The split flows show that there is a very selective institutional customer base. Bitcoin and Ethereum are increasingly judged through a top-down macroeconomic lens due to their size and systemic integration.
Conversely, smaller altcoin products are judged based on bottom-up micro factors, including decentralized application activity, protocol fee generation, specific regulatory status, and utility of cross-border payments.
Alvin Kan, chief operating officer at Bitget Wallet, noted that the difference between large-cap ETF liquidations and alternative fund inflows points to an internal market rotation rather than a structural collapse in demand for digital assets.
Kan stated that investors are looking beyond concentrated exposure to large companies by allocating capital to ecosystems tied to specific operational milestones.
He pointed to Solana’s rapid expansion of decentralized finance (DeFi), Hyperliquid’s specialized derivatives trading infrastructure and XRP’s continued integration into cross-border payment networks as clear examples of independent themes attracting institutional interest.
This trend shows how the expansion of the crypto ETF wrapper is changing portfolio construction.


In previous market cycles, institutional investors looking for regulated, compliant instruments were almost exclusively limited to Bitcoin and later Ethereum.

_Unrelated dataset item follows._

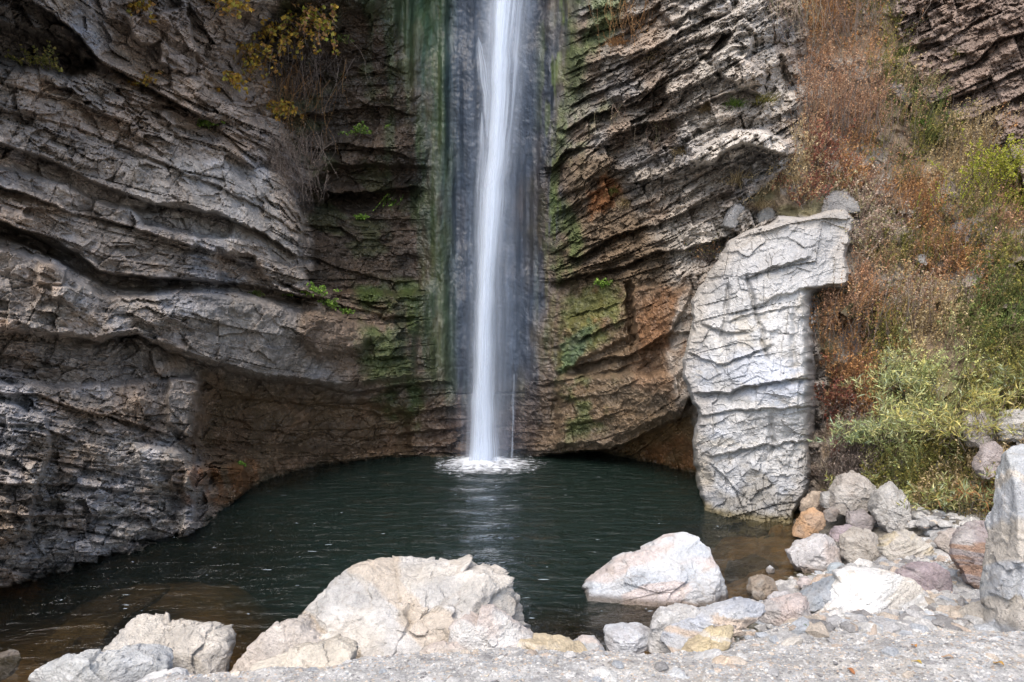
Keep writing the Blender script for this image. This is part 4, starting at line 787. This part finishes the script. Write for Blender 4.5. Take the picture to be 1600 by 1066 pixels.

The advent of diversified single-asset products allows managers to express detailed investment views without interacting directly with blockchain protocols or managing counterparty risk on the exchange.
As a result, the institutional market has become more competitive. While Bitcoin and Ethereum maintain an absolute monopoly over deep liquidity and total assets under management, they no longer monopolize regulated access to the asset class.
Newer products can capture institutional mindshare when their underlying stories seem less crowded or more aligned with active growth sectors in the chain.
So if this sector-driven approach continues, the diversification trend could support a much more resilient and sustainable growth cycle for the broader digital asset sector, even as individual assets move through periods of macroeconomic volatility.